The government will somehow find a way to come up short.

I think what’s getting left out is how 1) this probably won’t raise an extra trillion, because wealthy people use tax avoidance strategies(and to my knowledge payroll taxes are specifically on wages, not on passive income- eg ceo pay is often structured to give compensation in terms of assets which appreciate to reduce tax burden, and it’s not inconceivable that this could extend down the ladder to cope with a sudden large tax increase on high wages) and 2) inflation isn’t going away, so social security outlays are going to continue to rise because they’re inflation adjusted(which is absolutely ruinous to an optimistic planning model for a pay-as-you-go system based off of payroll taxes when wages rise slower than inflation), and also people are living longer(and thus drawing social security for longer). Yes, yes, I know that average US life expectancy is dropping, but that’s mostly due to premature deaths of people who wouldn’t have drawn much social security anyways- both because they weren’t going to push the average lifespan up regardless, and because they were poor and social security outlays are tied to your working income.

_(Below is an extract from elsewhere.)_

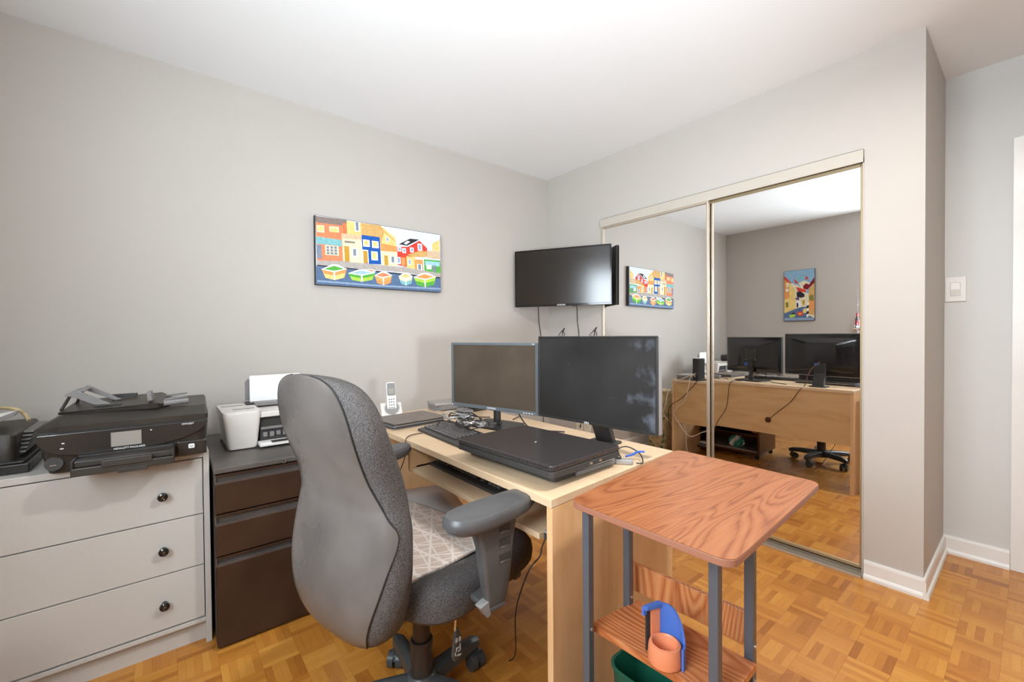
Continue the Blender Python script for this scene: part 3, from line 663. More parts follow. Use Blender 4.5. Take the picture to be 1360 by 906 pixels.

Agreed that part of the problem with taxing wages is that businesses can respond by shifting compensation, generally to benefits. That's one of the problems "option 3: Widen the tax base" is trying to account for. Worth noting though that payroll tax is already considered the hardest to dodge:

payroll taxes are very hard to evade. According to the IRS’ criminal enforcement data, investigations into payroll tax abuse make up less than 3 percent of all tax investigations, despite payroll taxes generating about a third of all federal tax revenue.

I'll also note that the (conservative, pro-low tax) Tax Foundation has similarly ambitious estimates for raising the whole cap:

removing the payroll tax cap entirely would lead to $1.8 trillion in additional federal revenue over ten years on a static basis, and primarily impact high-earners. Furthermore, this additional revenue could be used to lower marginal rates on corporate and personal income, growing both wages and GDP by 2.2%, while still raising revenue.

Alternatively you could take the option of raising taxes very slightly on normal people, or even just tax capital directly if we really want to be sure the rich to pay.

Hmm. That significantly changes my priors towards raising the cap significantly improving the health of social security. I do still think the ‘outlays are higher than anyone expected’ problem is going to get worse, however.

This seems like an uncharacteristically low effort take from you.

That’s true. I’ll edit in a steel man to one of my posts above when I have more time to think about what that entails.

No worries & no rush

All right, it’s in the post two above that one.